I already mentioned the two books I read earlier in the week in the March thread and I started The Nature of the Beast by Louise Penny yesterday.
QOTW: I thought it would be something by Ken Follett but it looks like my longest book is The Fiery Cross by Diana Gabaldon. I don't remember the specifics but I was incredibly disappointed in this book, particularly since I had waited so long for it to come out. I was actually so turned off that I waited 15 years to read the next book in the series! I generally liked A Breath of Snow and Ashes but it was also too damn long and drawn out so I still haven't picked up the next book 5 years later.
Heck, I still haven't watched the newest season of the show because I think it covers Fiery Cross. I will eventually but it's not worth going out of my way to get a Starz subscription for.
I must have read a lot early in the month because I didn’t read much this past week.
Sorrow and Bliss by Meg Mason (I liked it a lot!)
American Baby: A Mother, a Child, and the Shadow History of Adoption by Gabrielle Glaser (okay)
Who is Maud Andrews? by Alexandra Andrews (messy)
Aftershocks by Nadia Owusu (good but I didn’t love the format)
QOTW: We had to read some Tolkien in middle school so maybe that? Now the longest books I read are probably the Tana French books. My husband loves long books (and trilogies) but the genres I tend to read aren’t prone to epics.
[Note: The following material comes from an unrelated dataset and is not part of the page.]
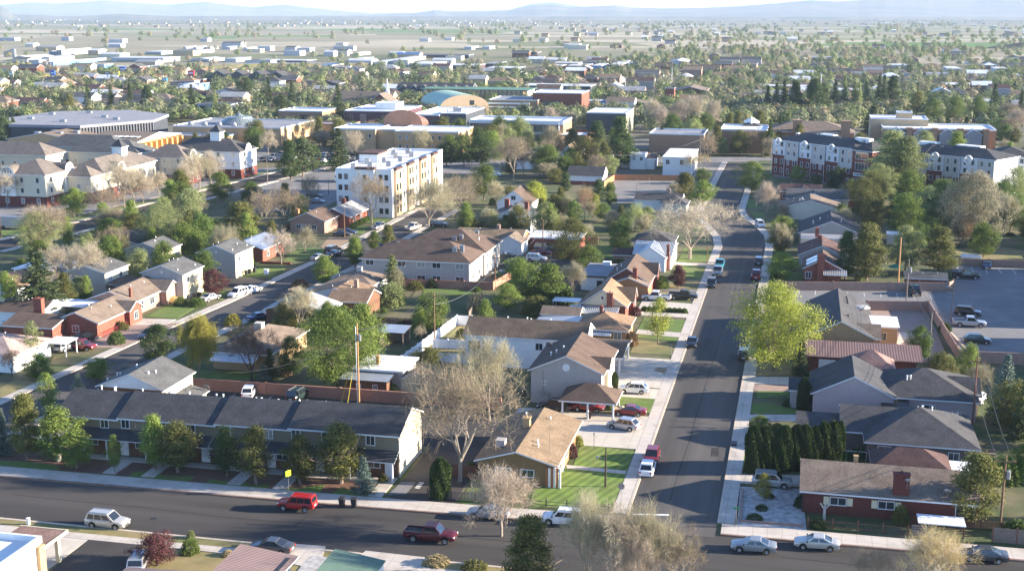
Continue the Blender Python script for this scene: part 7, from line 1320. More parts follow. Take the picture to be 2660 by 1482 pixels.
# brick halls on the right
h=House('tower_brick_hall','brown brick hall with square towers and hip roof behind the dormitory','campus building',(-14,517,0)); h.block(0,0,34,22,7.4,'hip',3.2,'x',.6,CAMPBR,R_LTBR,TRIM); [h.part('tower',MB().box(x,-1.6,0,x+3.4,2,11.6).box(x-.15,-1.75,11.6,x+3.55,2.15,12.1),CAMPBR) for x in (10.5,29)]; h.block(-12,3,11.9,14,7.4,'hip',3,'x',.5,CAMPBR,R_DGREY,TRIM,name='wing_wall',rname='wing_roof'); h.part('white_lantern',MB().lathe([(3.2,9.6),(3.2,10.2),(.05,12)],(-6,10,0),4),WHITE)
h=House('gabled_brick_hall','brown brick hall with four small grey gables and brick piers','campus building',(31,519,0)); h.block(0,0,42,22,9,'flat',0,'x',0,CAMPBR,M_WROOF,TRIM,par=.6)
[ (h.block(2+i*9.4,-3,6.4,5,7.6,'gable',2,'y',.3,M_GROOF,M_METAL,TRIM,name='gable_wall',rname='gable_roof')) for i in range(4)]; [h.part('pier',MB().box(8.8+i*9.4,-3.4,0,10.8+i*9.4,-.02,9.4).box(8.7+i*9.4,-3.5,9.4,10.9+i*9.4,-.02,9.9),CAMPBR) for i in range(4)]; h.block(-4,14,22,16,11.6,'flat',0,'x',0,TANW,M_WROOF,TRIM,name='upper_wall',rname='upper_roof'); h.block(6,16,6,6,14,'flat',0,'x',0,TANW,M_WROOF,TRIM,z0=11.7,name='stair_wall',rname='stair_roof')
# brick dormitory set at an angle
a=at('J',180,350,12); b=at('J',1090,460,12); d=(b-a).to_2d(); L=d.length; rz=math.atan2(d.y,d.x)
h=House('brick_dormitory','four-storey dormitory of red brick below and white and grey above with black mansard roof','dormitory',(a.x,a.y,0),rz)
DW=mat('dorm_white',(.55,.55,.56),.8,.05,.4)
def dorm(h,x0,L,dep,seed,fy=0):
    h.block(x0,fy,L,dep,11.9,'hip',2.2,'x',.5,DW,R_CHAR,TRIM); n=max(2,int(L/5.4)); w=L/n; r=random.Random(seed)
    for i in range(n):
        x=x0+i*w; g=i%2; 
        h.part('brick_bay',MB().box(x+.05,fy-.55-g*.3,0,x+w-.05,fy-.02,6.9-1.3*g),DKBR); h.part('upper_bay',MB().box(x+.05,fy-.45-g*.3,6.9-1.3*g+.003,x+w-.05,fy-.02,11.6),[DW,mat('pale_grey_panel',(.40,.37,.34),.8,.05,.4)][g])
        for z in (1.0,4.0,7.2,9.7): 
            for k in ((.28,.72) if w>4 else (.5,)): h.win('f',fy-(.56 if z<5 else .46)-g*.3,x+w*k,z,.95,1.5,TRIM,1)
        if i%2==0: h.part('arch_dormer',MB().lathe([(1.3,0),(1.3,.5),(.9,.5),(.9,0)],k=16),TRIM).matrix_local=Matrix.Translation((x+w/2,fy-.9,11.4))@Matrix.Rotation(PI/2,4,'X')
        h.part('downspout',MB().tube((x,fy-.95,0),(x,fy-.95,11.6),.08),TRIM)
dorm(h,0,L-8,15,1); h.block(L-7.98,-1.2,8,17,11.9,'hip',2.4,'y',.5,DKBR,R_CHAR,TRIM,name='entrance_wall',rname='entrance_roof'); [h.win('f',-1.2,L-4,z,5,2.2,TRIM,4) for z in (.6,5.6,9.0)]; 
sg=MB().box(L-7,-1.5,3.6,L-1,-1.22,4.6); o=h.part('sign_band',sg,WHITE); lt=MB(); r_=random.Random(4); x=L-6.6
while x<L-1.6: w=r_.choice((.25,.3,.35)); lt.box(x,-1.56,3.85,x+.1,-1.502,4.4); lt.box(x+.1,-1.56,r_.choice((3.85,4.1,4.3)),x+w,-1.502,4.4); x+=w+.14
h.part('lettering',lt,M_DARK,o)
for i in range(10): h.unit(4+i*3.2,7+(i%3),13.6,1.1,1.0,.45,M_STEEL,'roof_unit')
[h.part('skylight',MB().box(x,7,13.2,x+6,9,14.6),M_WROOF) for x in (14,29)]
a=at('J',1290,455,12); b=at('J',1900,512,12); d=(b-a).to_2d(); rz2=math.atan2(d.y,d.x)
h=House('brick_dormitory','right wing of the four-storey dormitory beyond the narrow poplar','dormitory',(a.x,a.y,0),rz2); dorm(h,0,d.length+10,14,2); [h.unit(3+i*3,6,13.4,1.1,1.0,.45,M_STEEL,'roof_unit') for i in range(5)]; h.part('skylight',MB().box(3,7,13.2,9,10,14.6),TRIM); h.part('skylight',MB().box(16,7,13.2,24,10,14.6),TRIM)
a=at('J',2150,520,9); h=House('cream_dormitory_end','pale dormitory end with dark mansard roof near the right edge','dormitory',(a.x,a.y,0)); h.block(0,0,13,16,9.4,'hip',2.4,'x',.5,CWHITE,R_CHAR,TRIM); [h.win('f',0,x,z,1,1.4) for x in (2,5,9) for z in (2,5,7.4)]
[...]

I finished A Thousand Ships earlier in the week. I had to read it very quickly because I somehow allowed my loan time to run down. It’s about the Trojan War from the women’s perspectives. Now I’m reading The Soul of a Woman by Isabel Allende. Really good so far.
QOTW: I can’t say definitively but my guess is it would be Anna Karenina or Gone With the Wind. Both are over 1,000 pages as I recall.
I'm listening to The Exiles. I haven't started a new paper book since finishing Drums of Autumn a couple of days ago.
QOTW: oh, this is a hard one. I read a lot of very long books and tend to like them. Les Miserables is a candidate for longest, and I really liked it. I liked the first 90% of War and Peace but could have done without the philosophy lesson at the end. The Stand was also good most of the way through, but finishing strong is not always Stephen King's steering point. Probably some of GRR Martin's Song of Ice and Fire are contenders for longest, as well.
I wonder if there is a place you can compare books by estimated word count since pages can change a lot by format?
Vespasia, sometimes they run together but isn't The Fiery Cross the one where something like the first 200 pages are all on one day? I like Gabaldon a lot but I do remember thinking that was a little outrageous.
Currently over halfway through The Echo Wife, and somehow it feels clunky and repetitive but also utterly captivating, and I can't put it down.
QOTW: Goodreads says it's The Wool Omnibus, at ~1800 pages, and I did read it all at once, but that's a 5 book compendium so it doesn't feel like it counts. And if we're counting an entire series, it's The Dark Tower anyway.
For a single, stand-alone book it looks like The Stand.
Post by rainbowchip on Apr 3, 2021 10:14:09 GMT -5
I finished Harry Potter and the Chamber of Secrets. Read this with my kids for the first time!
Also An Offer From a Gentleman by Julia Quinn. Pretty standard book in this series it seems. At least the plot was different than the first two which has the exact same plot!
QOTW: like others, The Firey Cross is my longest book.
Finished Anxious People by Fredrik Backman. Loved! But i love all of his work.
Reading Culture Warlords: My Journey Into the Dark Web of White Supremacy by Talia Lavin. It's important, hard to read, well-researched, well-written, terrifying, enraging, sickening, and depressing. I cant say i like it, but that's nor the point of this book. Recommend if you are interested in learning more about this topic.
QOTW: Gone with the Wind, Some of the later Earth's Children books (Clan of the Cave Bear series), Shantaram, somethingby Ken Follett i cant remember the name of. Loved them all, but i love big, epic, sprawling saga type books.